▸ **To do**:
Repeat exactly the lines of the listing below, please, starting with the first and ending with the line containing "mb.build('edge_stripe', M['teal'], sb, smooth=False)"; leave out the rest.

▸ **Given material**:

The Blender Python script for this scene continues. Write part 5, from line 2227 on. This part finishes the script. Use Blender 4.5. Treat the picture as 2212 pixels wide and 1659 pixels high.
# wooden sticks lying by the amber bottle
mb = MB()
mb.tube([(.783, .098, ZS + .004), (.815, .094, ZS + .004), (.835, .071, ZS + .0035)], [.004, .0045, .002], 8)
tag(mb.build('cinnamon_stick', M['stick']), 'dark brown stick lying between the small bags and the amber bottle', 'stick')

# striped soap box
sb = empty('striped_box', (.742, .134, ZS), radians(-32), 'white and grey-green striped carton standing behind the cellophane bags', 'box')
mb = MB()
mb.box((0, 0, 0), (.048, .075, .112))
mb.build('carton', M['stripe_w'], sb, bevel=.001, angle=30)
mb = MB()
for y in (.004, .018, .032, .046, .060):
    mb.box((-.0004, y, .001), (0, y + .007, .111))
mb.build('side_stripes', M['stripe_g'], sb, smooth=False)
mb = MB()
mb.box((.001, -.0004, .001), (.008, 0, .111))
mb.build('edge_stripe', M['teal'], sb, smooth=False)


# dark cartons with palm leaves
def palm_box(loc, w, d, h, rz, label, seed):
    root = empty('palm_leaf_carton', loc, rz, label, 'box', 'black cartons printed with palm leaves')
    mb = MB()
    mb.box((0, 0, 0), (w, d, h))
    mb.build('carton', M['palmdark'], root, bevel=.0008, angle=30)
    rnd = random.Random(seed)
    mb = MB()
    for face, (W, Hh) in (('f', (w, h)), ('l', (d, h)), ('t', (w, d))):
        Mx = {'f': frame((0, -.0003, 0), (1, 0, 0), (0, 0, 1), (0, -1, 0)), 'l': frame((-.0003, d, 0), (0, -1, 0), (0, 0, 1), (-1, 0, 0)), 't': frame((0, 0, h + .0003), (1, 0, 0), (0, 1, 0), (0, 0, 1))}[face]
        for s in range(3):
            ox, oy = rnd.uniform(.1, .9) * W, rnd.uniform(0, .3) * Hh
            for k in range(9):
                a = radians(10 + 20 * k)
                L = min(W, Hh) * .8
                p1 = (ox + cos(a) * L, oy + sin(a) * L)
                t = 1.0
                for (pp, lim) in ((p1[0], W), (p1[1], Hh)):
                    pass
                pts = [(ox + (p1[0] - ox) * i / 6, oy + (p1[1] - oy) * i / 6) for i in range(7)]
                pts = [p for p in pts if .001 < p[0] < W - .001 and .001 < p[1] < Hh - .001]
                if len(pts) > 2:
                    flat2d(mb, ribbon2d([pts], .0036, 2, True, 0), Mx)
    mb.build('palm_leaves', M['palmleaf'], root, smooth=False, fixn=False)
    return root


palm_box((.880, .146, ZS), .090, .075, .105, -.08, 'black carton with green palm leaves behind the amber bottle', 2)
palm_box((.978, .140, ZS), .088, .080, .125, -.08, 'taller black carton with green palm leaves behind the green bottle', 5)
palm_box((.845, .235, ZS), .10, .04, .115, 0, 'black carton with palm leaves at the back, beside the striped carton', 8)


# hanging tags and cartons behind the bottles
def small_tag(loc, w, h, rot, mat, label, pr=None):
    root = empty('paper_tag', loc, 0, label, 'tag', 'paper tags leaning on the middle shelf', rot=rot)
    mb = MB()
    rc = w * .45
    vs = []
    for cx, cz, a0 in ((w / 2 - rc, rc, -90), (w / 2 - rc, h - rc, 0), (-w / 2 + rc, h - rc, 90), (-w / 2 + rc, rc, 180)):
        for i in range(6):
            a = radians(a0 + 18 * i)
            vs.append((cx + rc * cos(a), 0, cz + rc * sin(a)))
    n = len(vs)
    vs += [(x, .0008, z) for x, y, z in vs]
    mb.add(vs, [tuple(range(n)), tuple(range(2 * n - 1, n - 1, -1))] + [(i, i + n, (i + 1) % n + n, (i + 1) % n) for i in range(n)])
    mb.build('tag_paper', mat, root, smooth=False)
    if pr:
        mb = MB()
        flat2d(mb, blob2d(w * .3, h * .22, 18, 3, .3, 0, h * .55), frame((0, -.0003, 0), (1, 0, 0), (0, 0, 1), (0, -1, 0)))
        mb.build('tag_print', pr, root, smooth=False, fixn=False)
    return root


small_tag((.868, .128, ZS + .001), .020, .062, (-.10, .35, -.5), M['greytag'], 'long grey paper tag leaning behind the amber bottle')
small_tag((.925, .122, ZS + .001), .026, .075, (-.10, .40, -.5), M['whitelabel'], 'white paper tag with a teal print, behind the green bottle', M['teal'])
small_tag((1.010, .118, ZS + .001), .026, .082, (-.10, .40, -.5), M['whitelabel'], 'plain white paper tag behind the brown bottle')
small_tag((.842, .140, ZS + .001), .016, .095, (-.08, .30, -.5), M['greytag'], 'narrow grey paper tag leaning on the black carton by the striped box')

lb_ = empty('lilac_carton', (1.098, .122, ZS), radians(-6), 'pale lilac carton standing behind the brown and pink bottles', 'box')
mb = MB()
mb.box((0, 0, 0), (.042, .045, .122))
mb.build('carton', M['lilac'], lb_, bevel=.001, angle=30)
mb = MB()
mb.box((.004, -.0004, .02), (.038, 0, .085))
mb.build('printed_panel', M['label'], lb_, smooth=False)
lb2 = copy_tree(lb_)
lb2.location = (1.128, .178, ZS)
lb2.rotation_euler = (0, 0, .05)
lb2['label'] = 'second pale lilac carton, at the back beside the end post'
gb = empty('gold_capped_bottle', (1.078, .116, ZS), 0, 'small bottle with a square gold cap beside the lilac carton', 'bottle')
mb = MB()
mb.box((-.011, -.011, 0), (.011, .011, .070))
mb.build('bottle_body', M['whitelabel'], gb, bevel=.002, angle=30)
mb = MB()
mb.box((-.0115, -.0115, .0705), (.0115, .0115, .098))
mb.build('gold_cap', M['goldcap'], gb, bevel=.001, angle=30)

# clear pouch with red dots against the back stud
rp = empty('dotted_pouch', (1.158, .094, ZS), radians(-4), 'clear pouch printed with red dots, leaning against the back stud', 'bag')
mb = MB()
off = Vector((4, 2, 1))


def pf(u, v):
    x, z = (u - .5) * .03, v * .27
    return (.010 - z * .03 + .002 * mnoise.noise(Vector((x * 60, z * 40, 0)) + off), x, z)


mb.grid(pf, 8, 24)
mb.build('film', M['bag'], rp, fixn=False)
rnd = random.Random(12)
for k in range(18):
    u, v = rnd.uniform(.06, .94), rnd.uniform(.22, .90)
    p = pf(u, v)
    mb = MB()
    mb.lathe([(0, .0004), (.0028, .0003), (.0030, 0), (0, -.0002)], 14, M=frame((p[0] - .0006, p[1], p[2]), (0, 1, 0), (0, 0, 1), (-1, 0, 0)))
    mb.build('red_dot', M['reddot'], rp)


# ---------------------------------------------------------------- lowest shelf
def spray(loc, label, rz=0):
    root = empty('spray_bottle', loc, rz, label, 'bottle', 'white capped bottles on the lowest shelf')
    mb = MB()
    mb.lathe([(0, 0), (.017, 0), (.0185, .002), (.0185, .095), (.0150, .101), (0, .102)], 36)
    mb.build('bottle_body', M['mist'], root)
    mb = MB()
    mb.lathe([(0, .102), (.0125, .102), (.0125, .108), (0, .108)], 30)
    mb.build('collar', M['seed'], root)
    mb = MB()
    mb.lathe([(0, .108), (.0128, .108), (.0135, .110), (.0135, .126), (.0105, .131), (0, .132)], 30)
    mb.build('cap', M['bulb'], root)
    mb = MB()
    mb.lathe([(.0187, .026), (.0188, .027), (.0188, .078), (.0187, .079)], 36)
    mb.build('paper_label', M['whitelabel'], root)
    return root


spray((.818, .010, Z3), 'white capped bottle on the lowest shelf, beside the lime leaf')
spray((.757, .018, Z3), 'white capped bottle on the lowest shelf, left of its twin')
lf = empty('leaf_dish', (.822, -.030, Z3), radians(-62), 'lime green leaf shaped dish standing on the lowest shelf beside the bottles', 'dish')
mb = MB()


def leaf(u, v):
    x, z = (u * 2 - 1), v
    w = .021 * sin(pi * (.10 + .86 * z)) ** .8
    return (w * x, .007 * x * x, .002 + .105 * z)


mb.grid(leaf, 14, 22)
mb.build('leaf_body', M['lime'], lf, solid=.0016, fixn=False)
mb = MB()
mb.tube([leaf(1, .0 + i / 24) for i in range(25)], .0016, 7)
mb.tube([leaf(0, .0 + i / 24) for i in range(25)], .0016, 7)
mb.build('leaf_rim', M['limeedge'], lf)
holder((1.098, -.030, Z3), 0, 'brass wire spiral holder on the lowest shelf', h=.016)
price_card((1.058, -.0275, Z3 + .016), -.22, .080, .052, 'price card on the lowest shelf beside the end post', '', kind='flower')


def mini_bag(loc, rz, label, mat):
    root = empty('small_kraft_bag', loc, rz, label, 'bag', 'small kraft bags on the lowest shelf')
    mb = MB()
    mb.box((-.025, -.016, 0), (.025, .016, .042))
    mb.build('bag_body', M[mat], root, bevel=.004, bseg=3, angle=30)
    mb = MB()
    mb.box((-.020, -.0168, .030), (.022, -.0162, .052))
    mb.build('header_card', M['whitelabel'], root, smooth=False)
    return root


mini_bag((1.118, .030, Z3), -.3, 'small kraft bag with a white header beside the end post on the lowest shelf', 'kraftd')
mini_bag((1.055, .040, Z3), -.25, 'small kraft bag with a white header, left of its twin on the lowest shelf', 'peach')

▸ **Exercise result**:
The Blender Python script for this scene continues. Write part 5, from line 2227 on. This part finishes the script. Use Blender 4.5. Treat the picture as 2212 pixels wide and 1659 pixels high.
# wooden sticks lying by the amber bottle
mb = MB()
mb.tube([(.783, .098, ZS + .004), (.815, .094, ZS + .004), (.835, .071, ZS + .0035)], [.004, .0045, .002], 8)
tag(mb.build('cinnamon_stick', M['stick']), 'dark brown stick lying between the small bags and the amber bottle', 'stick')

# striped soap box
sb = empty('striped_box', (.742, .134, ZS), radians(-32), 'white and grey-green striped carton standing behind the cellophane bags', 'box')
mb = MB()
mb.box((0, 0, 0), (.048, .075, .112))
mb.build('carton', M['stripe_w'], sb, bevel=.001, angle=30)
mb = MB()
for y in (.004, .018, .032, .046, .060):
    mb.box((-.0004, y, .001), (0, y + .007, .111))
mb.build('side_stripes', M['stripe_g'], sb, smooth=False)
mb = MB()
mb.box((.001, -.0004, .001), (.008, 0, .111))
mb.build('edge_stripe', M['teal'], sb, smooth=False)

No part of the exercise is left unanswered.